▶ DATA FOR THE TASK

Begin

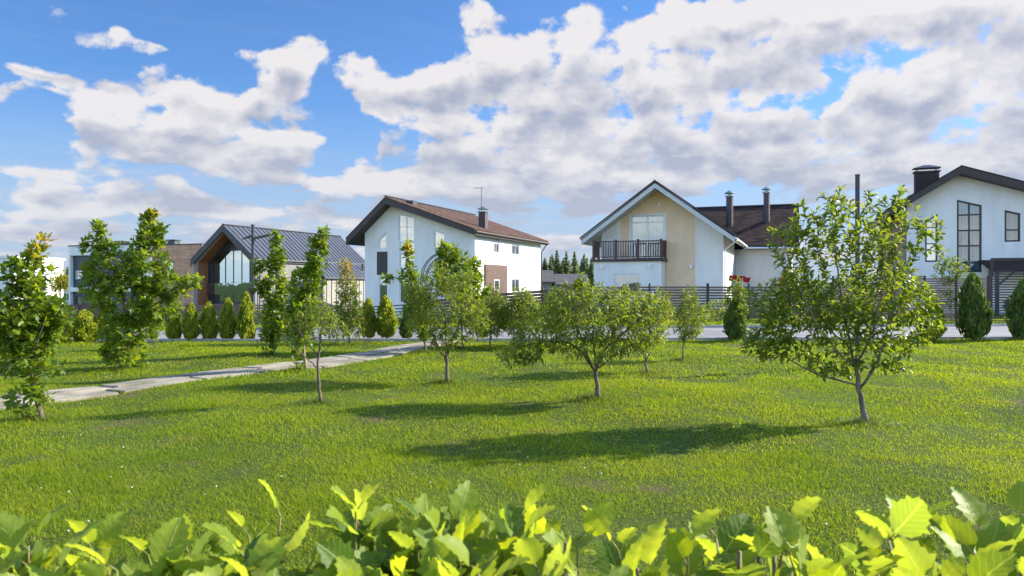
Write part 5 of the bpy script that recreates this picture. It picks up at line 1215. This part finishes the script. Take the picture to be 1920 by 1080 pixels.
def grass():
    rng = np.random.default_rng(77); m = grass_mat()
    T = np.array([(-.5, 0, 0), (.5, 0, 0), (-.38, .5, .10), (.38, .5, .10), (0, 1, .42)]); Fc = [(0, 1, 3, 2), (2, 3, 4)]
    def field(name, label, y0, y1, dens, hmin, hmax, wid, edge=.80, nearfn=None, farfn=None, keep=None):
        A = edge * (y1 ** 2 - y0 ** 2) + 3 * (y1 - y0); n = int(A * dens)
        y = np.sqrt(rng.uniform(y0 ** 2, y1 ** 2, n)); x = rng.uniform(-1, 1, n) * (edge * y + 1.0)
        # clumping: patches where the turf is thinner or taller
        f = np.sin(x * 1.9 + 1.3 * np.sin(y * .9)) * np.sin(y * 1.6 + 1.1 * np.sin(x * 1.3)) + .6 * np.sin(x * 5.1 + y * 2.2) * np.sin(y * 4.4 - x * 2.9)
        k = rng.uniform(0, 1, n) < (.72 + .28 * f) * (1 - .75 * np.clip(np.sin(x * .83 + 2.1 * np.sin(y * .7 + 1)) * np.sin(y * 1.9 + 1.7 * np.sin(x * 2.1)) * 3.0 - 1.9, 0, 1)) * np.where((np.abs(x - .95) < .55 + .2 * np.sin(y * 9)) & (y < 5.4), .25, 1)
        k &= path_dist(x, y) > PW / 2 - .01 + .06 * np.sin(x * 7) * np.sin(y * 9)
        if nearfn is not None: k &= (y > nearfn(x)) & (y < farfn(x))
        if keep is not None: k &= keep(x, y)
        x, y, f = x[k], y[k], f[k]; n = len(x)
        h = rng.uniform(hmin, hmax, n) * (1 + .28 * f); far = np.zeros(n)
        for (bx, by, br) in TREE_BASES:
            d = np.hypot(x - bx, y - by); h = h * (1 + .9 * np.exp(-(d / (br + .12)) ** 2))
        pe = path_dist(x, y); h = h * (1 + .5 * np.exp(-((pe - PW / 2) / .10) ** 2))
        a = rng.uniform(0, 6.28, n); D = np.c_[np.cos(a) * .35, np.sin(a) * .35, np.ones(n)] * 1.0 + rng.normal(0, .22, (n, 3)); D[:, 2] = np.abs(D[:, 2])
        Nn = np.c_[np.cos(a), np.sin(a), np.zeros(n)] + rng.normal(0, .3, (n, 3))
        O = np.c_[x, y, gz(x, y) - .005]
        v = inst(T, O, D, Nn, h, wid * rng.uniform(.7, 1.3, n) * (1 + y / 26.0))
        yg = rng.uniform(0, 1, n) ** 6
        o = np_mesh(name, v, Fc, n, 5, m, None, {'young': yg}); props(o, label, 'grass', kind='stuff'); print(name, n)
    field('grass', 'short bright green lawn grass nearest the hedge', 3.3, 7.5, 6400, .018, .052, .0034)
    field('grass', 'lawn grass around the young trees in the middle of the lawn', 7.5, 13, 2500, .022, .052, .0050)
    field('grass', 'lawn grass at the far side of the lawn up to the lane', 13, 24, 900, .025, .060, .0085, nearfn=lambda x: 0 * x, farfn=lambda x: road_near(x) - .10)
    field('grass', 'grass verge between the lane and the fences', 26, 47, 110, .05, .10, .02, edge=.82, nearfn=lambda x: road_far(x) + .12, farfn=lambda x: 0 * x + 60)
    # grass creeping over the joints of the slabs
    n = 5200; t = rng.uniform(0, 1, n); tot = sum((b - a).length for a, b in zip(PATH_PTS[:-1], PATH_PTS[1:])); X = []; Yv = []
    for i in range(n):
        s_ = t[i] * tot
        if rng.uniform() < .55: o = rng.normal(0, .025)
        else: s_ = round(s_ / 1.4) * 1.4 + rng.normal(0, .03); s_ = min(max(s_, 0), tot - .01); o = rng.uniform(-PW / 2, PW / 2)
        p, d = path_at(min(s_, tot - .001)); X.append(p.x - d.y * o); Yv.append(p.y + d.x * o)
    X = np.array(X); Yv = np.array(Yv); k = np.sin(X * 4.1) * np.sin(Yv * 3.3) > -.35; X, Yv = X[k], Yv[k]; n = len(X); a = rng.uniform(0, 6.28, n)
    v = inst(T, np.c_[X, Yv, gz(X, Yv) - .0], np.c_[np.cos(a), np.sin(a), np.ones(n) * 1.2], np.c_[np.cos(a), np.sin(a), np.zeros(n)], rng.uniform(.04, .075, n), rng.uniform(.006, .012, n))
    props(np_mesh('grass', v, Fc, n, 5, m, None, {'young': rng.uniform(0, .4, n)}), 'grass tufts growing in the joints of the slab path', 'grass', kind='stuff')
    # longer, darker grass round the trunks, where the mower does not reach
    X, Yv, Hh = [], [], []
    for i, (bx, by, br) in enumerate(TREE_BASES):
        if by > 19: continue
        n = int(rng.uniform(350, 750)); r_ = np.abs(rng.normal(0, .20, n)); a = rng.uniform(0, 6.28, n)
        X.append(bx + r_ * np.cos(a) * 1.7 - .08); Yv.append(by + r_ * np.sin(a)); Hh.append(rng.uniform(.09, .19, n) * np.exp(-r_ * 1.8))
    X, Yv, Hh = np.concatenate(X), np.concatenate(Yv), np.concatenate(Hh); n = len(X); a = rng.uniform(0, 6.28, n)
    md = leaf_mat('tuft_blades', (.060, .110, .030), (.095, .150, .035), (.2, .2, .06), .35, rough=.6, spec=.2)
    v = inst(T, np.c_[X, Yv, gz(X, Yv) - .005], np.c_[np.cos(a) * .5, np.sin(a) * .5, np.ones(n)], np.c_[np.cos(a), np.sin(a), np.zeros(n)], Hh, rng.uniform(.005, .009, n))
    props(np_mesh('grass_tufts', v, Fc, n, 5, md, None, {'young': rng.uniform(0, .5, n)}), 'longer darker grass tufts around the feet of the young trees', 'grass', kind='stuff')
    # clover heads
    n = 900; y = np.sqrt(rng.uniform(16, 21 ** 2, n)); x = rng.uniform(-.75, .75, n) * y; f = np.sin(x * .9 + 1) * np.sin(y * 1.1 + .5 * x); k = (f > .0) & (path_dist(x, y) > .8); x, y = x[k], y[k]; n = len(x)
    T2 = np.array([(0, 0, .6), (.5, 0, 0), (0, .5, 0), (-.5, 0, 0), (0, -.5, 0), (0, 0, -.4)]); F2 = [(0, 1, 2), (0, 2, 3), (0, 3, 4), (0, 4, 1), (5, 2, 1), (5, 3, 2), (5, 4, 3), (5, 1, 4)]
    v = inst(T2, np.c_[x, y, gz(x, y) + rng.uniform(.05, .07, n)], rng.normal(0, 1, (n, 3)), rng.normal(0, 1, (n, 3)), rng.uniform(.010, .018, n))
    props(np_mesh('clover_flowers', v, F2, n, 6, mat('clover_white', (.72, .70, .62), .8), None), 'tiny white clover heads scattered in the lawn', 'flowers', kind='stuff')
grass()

End
Begin

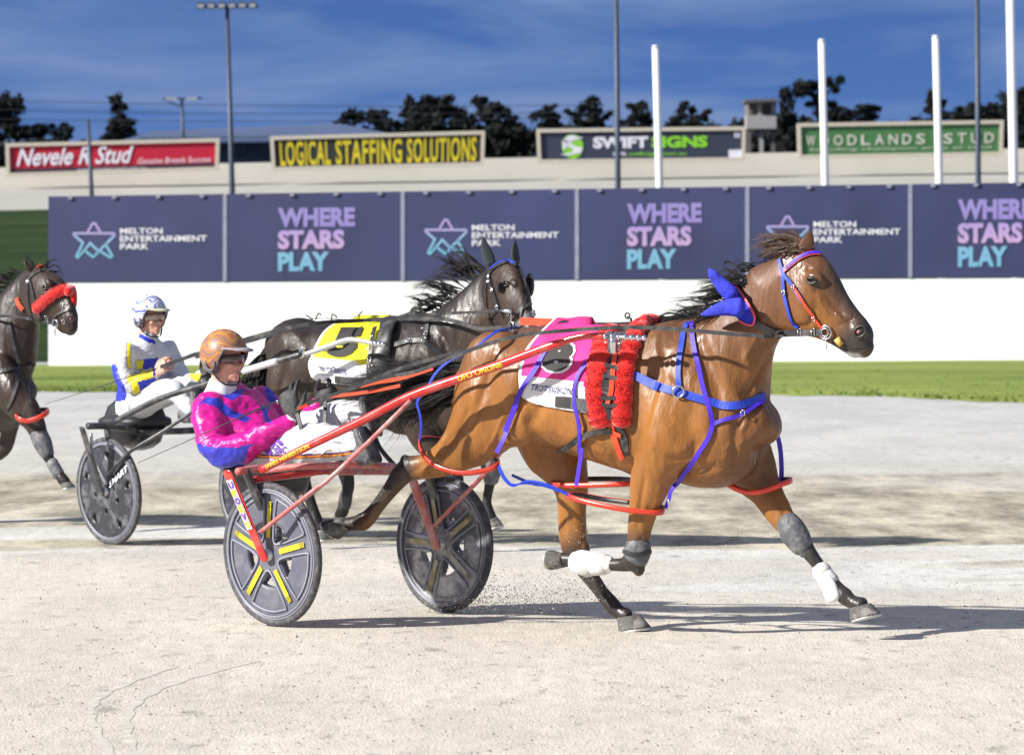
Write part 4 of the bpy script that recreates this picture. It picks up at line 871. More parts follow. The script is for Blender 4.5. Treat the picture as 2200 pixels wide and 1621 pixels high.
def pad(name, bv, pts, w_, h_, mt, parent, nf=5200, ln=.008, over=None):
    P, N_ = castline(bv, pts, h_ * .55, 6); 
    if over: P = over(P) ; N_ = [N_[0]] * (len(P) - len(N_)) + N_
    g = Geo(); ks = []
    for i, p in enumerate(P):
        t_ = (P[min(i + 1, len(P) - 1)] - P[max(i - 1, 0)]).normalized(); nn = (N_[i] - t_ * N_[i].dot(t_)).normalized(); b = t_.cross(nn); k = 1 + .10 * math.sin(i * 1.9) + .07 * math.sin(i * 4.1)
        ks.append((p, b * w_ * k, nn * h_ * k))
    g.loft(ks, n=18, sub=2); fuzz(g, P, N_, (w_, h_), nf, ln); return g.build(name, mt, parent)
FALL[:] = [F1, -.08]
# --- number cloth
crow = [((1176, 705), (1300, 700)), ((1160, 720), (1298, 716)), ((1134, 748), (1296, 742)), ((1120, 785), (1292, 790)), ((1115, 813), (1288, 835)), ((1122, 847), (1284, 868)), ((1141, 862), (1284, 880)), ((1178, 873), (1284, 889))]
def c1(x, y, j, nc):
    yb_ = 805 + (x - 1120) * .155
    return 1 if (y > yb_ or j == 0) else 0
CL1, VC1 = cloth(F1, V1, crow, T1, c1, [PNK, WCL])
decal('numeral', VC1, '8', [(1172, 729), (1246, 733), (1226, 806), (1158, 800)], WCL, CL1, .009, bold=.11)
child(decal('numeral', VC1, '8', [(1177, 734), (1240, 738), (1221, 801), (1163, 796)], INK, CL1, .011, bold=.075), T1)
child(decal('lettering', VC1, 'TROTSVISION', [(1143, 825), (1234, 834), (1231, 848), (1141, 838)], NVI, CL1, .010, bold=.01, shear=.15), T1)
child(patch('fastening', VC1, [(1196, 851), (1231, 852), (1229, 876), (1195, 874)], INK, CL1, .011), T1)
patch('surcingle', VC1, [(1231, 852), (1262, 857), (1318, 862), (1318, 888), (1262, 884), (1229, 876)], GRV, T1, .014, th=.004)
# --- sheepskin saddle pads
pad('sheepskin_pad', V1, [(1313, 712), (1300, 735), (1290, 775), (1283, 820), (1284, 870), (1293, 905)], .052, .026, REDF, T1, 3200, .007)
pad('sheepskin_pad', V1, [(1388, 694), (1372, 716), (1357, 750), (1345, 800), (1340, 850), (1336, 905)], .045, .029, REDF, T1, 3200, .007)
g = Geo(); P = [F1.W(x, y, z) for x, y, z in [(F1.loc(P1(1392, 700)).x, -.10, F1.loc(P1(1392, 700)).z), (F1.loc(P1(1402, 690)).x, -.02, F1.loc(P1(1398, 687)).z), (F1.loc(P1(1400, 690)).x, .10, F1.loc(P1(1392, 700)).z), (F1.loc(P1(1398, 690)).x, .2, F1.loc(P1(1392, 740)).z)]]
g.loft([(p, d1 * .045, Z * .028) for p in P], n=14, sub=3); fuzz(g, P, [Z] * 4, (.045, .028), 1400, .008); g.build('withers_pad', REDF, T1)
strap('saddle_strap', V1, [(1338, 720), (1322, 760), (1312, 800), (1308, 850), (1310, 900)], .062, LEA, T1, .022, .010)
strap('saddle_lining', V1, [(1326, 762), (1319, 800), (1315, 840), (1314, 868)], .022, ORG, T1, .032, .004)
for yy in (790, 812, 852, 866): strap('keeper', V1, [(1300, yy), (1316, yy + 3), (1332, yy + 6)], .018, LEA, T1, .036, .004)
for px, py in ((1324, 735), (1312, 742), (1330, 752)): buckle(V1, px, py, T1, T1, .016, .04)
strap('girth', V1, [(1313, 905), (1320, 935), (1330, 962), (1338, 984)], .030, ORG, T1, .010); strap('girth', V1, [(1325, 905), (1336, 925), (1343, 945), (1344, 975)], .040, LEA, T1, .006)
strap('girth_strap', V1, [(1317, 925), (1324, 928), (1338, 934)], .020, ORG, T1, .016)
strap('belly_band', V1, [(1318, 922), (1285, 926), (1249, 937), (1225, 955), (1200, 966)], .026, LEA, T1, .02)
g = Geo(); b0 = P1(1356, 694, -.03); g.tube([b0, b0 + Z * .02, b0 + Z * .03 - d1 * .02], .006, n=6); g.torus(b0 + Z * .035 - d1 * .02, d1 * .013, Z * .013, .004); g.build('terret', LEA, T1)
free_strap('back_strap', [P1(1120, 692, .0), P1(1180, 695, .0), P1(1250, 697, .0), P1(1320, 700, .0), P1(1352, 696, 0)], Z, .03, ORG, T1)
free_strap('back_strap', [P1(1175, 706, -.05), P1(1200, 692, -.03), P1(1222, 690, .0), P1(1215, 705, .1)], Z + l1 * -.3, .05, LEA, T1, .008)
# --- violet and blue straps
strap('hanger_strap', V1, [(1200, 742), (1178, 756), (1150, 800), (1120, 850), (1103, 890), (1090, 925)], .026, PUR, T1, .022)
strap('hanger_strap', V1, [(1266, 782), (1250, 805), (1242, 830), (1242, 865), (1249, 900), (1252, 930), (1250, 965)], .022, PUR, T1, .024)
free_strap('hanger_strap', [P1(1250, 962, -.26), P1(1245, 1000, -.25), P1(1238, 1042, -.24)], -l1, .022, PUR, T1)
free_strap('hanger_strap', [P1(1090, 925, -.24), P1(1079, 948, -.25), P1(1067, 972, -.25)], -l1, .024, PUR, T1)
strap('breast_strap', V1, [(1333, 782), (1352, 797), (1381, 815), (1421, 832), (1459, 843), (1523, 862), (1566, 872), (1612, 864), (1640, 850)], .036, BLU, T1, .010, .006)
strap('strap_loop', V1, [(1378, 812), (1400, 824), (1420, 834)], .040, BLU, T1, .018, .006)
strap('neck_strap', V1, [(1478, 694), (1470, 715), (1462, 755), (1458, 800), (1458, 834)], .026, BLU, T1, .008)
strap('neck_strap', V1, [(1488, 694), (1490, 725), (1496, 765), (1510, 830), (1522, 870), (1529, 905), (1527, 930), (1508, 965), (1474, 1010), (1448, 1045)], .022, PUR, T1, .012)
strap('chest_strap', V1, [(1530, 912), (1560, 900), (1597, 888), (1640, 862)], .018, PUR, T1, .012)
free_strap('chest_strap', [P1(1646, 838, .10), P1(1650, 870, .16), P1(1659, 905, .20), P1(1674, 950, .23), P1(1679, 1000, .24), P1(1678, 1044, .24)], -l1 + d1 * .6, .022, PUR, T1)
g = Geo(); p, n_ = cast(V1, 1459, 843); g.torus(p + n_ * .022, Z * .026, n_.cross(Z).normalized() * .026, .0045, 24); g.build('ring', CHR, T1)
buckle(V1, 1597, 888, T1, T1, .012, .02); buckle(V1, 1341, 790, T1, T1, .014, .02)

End

▶ WHAT IS EXPECTED
Look through the material and copy each line that has "picture".

▶ OUTPUT FOR THIS EXERCISE
Write part 5 of the bpy script that recreates this picture. It picks up at line 1215. This part finishes the script. Take the picture to be 1920 by 1080 pixels.
Write part 4 of the bpy script that recreates this picture. It picks up at line 871. More parts follow. The script is for Blender 4.5. Treat the picture as 2200 pixels wide and 1621 pixels high.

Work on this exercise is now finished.